• [Request] From the listing below, output the lines between the one with "Recreate this scene" and the one with "return _R @", including those two, and nothing else. Pictures are not copied.

Scene script records
=-=-=

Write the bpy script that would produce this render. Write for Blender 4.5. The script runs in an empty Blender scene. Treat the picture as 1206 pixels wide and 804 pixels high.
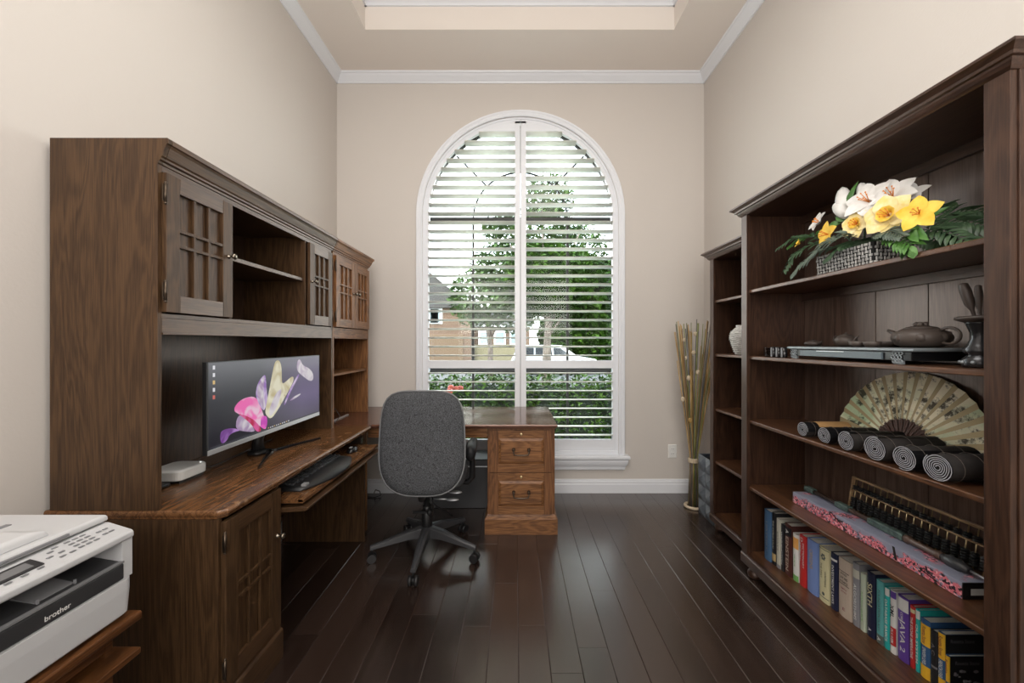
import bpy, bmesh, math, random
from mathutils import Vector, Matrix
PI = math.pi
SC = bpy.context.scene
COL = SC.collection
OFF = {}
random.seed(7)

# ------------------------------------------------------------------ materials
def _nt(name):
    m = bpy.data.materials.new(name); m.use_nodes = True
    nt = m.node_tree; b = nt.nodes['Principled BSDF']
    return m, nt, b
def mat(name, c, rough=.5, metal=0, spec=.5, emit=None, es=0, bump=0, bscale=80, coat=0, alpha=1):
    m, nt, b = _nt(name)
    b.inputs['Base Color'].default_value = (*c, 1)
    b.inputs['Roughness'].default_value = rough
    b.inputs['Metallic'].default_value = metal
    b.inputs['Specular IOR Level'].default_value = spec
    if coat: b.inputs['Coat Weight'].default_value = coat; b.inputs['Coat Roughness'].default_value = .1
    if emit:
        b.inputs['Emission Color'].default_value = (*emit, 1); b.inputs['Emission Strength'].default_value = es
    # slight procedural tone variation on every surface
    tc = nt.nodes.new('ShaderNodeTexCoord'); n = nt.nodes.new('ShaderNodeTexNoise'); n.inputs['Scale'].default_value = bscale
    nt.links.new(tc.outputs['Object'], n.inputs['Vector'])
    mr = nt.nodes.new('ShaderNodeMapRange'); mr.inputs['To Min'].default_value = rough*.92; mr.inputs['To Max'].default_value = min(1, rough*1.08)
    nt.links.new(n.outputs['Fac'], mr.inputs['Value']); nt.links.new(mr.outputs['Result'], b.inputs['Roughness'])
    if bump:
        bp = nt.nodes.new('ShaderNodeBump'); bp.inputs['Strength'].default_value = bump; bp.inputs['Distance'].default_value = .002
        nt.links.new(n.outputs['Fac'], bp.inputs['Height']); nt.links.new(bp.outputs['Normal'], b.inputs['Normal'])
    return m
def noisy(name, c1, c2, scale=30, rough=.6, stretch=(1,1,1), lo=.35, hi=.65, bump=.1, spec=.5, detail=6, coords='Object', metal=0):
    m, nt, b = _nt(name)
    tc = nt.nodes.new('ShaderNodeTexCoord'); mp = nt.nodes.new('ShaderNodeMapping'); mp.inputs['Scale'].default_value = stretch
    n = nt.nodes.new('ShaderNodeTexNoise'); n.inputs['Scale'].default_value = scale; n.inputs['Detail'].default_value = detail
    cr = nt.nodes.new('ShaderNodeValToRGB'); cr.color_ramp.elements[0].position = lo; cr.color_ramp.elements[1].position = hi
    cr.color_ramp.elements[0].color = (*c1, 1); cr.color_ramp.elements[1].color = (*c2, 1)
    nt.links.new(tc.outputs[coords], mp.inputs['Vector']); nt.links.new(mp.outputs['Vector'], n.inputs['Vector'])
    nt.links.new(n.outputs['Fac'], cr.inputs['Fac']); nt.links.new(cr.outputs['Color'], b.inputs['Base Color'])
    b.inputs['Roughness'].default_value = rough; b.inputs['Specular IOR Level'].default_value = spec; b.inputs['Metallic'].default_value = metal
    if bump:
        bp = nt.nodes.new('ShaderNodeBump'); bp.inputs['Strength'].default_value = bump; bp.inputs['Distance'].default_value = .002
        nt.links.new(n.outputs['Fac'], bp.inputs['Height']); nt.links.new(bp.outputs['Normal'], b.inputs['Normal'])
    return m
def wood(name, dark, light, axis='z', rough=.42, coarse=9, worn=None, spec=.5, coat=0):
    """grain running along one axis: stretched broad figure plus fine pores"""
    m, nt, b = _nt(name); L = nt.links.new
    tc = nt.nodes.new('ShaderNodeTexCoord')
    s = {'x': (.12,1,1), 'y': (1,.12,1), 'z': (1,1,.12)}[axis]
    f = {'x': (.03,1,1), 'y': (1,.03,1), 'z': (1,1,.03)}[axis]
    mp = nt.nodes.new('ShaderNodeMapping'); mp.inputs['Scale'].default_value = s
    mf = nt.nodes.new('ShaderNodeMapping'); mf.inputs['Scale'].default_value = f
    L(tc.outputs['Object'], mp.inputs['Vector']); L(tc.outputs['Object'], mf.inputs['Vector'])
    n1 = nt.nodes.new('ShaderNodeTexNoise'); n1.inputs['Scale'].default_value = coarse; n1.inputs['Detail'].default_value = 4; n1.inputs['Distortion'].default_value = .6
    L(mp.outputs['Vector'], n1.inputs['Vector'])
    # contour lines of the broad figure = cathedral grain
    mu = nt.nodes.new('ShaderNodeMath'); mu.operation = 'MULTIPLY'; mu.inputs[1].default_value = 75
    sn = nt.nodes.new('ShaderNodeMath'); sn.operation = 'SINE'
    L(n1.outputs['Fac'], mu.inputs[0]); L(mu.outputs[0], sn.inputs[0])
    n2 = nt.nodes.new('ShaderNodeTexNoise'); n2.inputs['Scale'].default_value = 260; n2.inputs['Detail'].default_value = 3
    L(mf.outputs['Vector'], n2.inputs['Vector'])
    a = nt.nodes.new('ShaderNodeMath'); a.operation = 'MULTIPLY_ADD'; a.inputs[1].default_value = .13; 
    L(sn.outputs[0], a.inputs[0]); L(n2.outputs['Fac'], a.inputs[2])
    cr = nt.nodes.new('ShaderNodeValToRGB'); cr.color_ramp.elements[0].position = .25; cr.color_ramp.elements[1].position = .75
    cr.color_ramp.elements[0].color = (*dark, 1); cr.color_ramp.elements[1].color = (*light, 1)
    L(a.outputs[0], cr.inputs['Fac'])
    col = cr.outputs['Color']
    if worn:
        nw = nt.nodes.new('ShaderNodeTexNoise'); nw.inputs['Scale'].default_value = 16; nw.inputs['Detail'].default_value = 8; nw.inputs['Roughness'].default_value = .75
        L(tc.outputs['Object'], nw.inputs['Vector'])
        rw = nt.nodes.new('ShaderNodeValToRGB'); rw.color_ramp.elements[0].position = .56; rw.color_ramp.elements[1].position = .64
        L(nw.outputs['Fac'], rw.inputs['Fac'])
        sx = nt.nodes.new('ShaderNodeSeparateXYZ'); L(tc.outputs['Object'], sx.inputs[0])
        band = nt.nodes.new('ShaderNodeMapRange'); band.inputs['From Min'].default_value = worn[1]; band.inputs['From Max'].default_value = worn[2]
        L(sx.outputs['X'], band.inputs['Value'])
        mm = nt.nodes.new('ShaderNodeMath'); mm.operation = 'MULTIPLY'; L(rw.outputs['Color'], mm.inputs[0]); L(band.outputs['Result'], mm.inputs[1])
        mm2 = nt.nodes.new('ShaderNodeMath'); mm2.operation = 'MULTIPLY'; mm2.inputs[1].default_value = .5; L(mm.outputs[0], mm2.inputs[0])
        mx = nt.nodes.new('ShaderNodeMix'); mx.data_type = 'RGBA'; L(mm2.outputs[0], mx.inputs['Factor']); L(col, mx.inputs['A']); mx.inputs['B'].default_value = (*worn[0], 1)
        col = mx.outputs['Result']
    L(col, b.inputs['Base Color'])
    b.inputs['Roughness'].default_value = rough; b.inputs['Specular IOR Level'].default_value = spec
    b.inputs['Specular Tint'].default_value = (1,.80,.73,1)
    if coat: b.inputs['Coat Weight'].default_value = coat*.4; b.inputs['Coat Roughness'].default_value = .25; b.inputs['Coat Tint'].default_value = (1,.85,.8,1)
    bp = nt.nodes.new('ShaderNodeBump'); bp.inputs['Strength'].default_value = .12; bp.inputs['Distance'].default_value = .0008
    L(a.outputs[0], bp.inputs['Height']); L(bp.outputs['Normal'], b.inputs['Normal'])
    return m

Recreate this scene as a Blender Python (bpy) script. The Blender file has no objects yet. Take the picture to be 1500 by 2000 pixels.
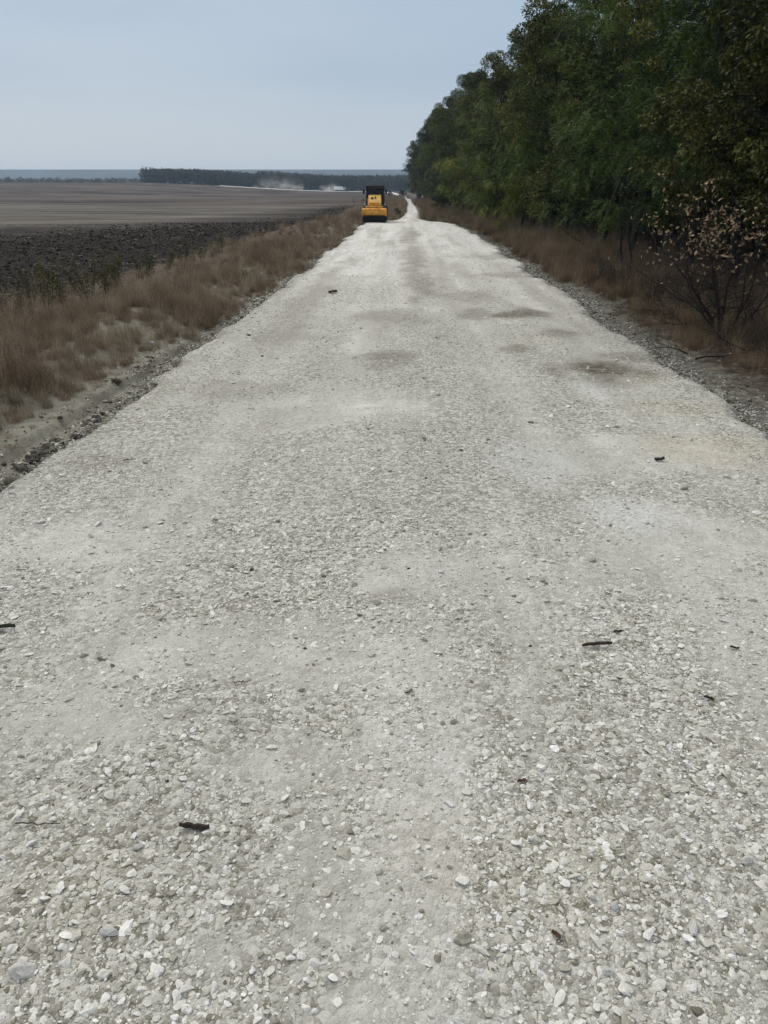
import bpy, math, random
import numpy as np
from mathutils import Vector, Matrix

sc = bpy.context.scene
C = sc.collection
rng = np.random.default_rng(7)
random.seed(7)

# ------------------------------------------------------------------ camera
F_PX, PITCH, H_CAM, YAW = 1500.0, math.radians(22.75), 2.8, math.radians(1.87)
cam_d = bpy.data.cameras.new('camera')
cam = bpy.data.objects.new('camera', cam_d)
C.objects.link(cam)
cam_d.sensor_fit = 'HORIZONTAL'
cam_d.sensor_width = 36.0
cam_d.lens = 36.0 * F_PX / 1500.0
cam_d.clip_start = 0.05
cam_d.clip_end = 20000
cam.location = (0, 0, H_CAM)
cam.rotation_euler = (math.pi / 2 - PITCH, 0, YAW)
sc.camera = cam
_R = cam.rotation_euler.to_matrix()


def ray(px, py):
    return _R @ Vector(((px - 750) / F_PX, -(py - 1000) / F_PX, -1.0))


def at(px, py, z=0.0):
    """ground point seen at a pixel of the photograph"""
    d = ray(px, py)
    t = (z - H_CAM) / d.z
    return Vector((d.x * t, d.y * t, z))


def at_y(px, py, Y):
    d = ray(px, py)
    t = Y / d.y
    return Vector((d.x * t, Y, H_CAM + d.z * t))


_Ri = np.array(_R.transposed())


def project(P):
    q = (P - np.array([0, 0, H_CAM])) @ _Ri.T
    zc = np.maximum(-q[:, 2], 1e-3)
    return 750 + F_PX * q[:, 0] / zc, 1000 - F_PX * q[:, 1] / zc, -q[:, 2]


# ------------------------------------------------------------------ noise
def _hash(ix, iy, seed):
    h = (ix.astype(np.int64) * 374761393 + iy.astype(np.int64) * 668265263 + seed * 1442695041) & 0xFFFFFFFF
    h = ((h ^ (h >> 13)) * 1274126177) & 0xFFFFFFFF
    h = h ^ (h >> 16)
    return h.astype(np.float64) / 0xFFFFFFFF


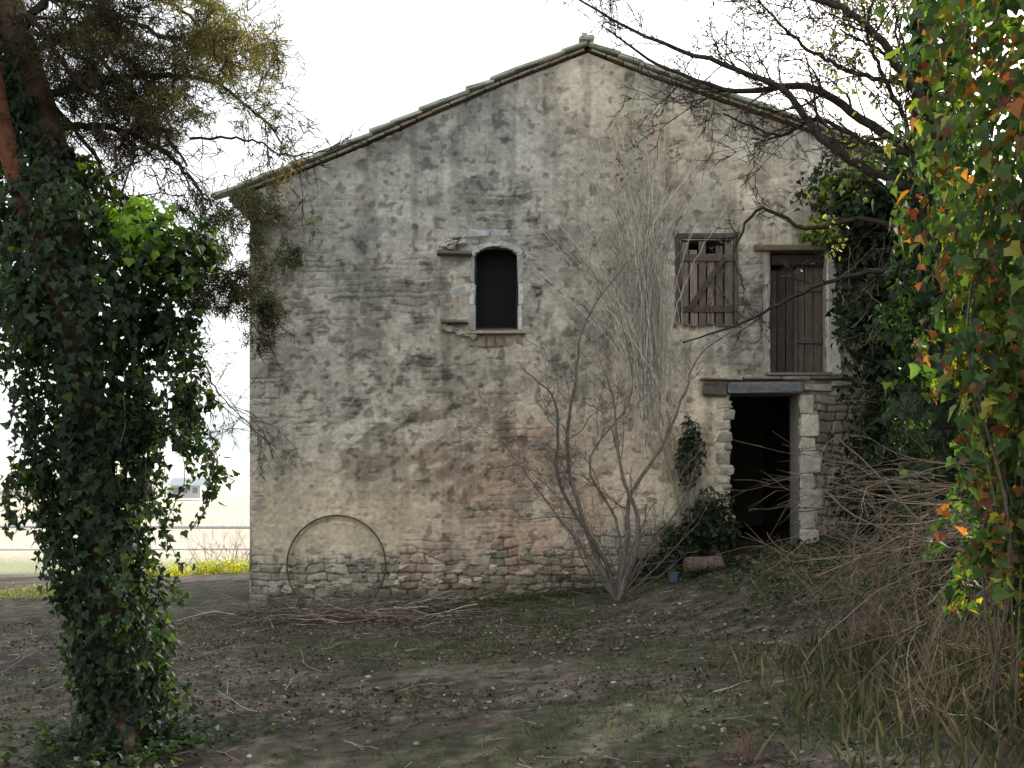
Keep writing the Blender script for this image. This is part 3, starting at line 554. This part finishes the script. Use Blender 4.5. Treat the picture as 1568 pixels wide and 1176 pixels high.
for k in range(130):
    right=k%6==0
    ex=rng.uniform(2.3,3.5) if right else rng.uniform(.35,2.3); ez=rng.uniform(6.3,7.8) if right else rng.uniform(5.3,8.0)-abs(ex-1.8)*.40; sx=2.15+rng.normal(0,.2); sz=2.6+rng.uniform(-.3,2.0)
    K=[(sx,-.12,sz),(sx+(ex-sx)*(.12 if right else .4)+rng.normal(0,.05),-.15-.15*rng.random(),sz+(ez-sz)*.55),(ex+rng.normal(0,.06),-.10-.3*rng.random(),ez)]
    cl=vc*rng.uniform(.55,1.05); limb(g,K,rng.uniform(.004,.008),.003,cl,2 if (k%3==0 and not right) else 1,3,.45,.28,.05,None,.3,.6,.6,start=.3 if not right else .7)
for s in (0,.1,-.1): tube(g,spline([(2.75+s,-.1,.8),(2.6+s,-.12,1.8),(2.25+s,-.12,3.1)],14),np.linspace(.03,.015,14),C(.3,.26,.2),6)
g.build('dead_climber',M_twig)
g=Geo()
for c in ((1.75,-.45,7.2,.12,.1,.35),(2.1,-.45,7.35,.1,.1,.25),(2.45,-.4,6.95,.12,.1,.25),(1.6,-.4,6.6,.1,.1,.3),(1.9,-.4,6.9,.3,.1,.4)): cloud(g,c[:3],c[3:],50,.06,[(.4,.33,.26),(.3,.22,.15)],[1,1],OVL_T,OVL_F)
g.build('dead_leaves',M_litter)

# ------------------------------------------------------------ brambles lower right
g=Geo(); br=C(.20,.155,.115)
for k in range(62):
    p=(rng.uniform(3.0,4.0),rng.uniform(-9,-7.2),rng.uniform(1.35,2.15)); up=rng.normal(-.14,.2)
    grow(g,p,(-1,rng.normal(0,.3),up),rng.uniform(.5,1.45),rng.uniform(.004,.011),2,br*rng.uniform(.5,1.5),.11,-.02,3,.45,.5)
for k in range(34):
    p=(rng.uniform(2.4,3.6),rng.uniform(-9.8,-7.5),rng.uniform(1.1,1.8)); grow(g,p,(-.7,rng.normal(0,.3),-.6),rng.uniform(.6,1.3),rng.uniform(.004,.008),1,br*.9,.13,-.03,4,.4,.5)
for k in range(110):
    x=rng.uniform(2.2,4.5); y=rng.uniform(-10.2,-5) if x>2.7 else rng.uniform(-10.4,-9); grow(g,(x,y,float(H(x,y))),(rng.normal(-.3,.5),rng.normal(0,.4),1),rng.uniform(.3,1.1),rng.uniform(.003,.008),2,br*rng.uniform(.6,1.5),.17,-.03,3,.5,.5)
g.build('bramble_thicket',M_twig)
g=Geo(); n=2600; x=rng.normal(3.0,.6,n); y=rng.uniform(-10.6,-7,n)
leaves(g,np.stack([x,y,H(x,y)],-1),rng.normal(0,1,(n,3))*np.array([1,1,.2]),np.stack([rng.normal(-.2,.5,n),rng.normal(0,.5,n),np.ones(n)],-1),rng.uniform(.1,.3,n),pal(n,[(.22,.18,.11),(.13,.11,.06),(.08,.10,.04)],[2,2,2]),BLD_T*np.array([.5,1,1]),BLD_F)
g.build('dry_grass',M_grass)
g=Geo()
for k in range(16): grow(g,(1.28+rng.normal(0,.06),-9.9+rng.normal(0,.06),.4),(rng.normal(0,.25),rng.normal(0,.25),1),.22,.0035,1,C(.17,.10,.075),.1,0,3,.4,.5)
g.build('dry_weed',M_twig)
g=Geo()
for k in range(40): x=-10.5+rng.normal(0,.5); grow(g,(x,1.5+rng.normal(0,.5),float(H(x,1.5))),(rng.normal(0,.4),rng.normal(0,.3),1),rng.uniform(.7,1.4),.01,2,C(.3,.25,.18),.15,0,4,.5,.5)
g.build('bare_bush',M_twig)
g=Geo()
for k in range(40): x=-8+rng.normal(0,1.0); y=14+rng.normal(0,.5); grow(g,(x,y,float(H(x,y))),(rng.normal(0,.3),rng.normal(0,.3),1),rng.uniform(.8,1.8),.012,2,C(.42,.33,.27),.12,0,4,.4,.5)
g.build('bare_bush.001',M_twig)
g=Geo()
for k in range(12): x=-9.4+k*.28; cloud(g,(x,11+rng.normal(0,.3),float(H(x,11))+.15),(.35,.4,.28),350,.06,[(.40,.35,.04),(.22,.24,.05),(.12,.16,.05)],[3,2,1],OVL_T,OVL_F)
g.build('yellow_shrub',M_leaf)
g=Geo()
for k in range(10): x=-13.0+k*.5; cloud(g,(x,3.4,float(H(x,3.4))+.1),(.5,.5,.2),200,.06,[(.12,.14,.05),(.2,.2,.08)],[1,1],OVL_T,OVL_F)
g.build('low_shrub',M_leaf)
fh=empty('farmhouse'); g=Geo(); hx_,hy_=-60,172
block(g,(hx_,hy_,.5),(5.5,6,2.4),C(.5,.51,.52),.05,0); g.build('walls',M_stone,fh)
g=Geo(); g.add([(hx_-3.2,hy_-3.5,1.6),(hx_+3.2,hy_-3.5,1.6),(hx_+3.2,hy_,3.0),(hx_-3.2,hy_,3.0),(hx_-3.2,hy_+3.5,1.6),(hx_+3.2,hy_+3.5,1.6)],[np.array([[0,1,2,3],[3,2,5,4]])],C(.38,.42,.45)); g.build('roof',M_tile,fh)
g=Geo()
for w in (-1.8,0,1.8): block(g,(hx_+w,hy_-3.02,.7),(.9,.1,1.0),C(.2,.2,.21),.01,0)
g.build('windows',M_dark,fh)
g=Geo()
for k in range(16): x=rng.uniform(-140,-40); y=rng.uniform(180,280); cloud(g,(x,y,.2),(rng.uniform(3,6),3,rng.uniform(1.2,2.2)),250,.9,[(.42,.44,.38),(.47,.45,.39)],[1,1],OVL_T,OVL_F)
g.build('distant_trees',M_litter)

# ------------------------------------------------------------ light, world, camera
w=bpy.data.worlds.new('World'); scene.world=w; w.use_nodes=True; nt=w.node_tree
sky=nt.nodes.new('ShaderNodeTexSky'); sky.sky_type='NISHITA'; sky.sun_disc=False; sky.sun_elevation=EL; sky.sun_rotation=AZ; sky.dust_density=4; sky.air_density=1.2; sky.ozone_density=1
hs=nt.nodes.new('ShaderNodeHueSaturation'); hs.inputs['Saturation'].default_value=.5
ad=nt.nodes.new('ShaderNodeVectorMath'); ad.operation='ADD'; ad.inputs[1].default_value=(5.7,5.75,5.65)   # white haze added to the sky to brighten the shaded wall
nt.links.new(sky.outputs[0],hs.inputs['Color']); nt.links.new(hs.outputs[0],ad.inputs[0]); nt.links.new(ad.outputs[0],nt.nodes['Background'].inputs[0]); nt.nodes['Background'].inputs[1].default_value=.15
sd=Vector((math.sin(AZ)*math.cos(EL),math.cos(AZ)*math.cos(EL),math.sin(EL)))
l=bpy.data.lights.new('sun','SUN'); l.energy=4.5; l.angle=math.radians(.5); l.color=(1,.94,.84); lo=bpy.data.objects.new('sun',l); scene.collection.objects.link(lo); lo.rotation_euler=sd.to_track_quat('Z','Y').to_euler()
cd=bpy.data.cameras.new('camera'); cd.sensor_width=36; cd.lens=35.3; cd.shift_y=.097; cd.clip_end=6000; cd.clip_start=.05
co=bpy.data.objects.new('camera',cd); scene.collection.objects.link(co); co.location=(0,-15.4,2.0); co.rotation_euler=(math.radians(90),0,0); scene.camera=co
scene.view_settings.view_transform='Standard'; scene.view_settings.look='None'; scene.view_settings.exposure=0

=-=-=

• [Expected answer]
Recreate this scene as a Blender Python (bpy) script. The Blender file has no objects yet. Take the picture to be 1500 by 2000 pixels.
import bpy, math, random
import numpy as np
from mathutils import Vector, Matrix

sc = bpy.context.scene
C = sc.collection
rng = np.random.default_rng(7)
random.seed(7)

# ------------------------------------------------------------------ camera
F_PX, PITCH, H_CAM, YAW = 1500.0, math.radians(22.75), 2.8, math.radians(1.87)
cam_d = bpy.data.cameras.new('camera')
cam = bpy.data.objects.new('camera', cam_d)
C.objects.link(cam)
cam_d.sensor_fit = 'HORIZONTAL'
cam_d.sensor_width = 36.0
cam_d.lens = 36.0 * F_PX / 1500.0
cam_d.clip_start = 0.05
cam_d.clip_end = 20000
cam.location = (0, 0, H_CAM)
cam.rotation_euler = (math.pi / 2 - PITCH, 0, YAW)
sc.camera = cam
_R = cam.rotation_euler.to_matrix()


def ray(px, py):
    return _R @ Vector(((px - 750) / F_PX, -(py - 1000) / F_PX, -1.0))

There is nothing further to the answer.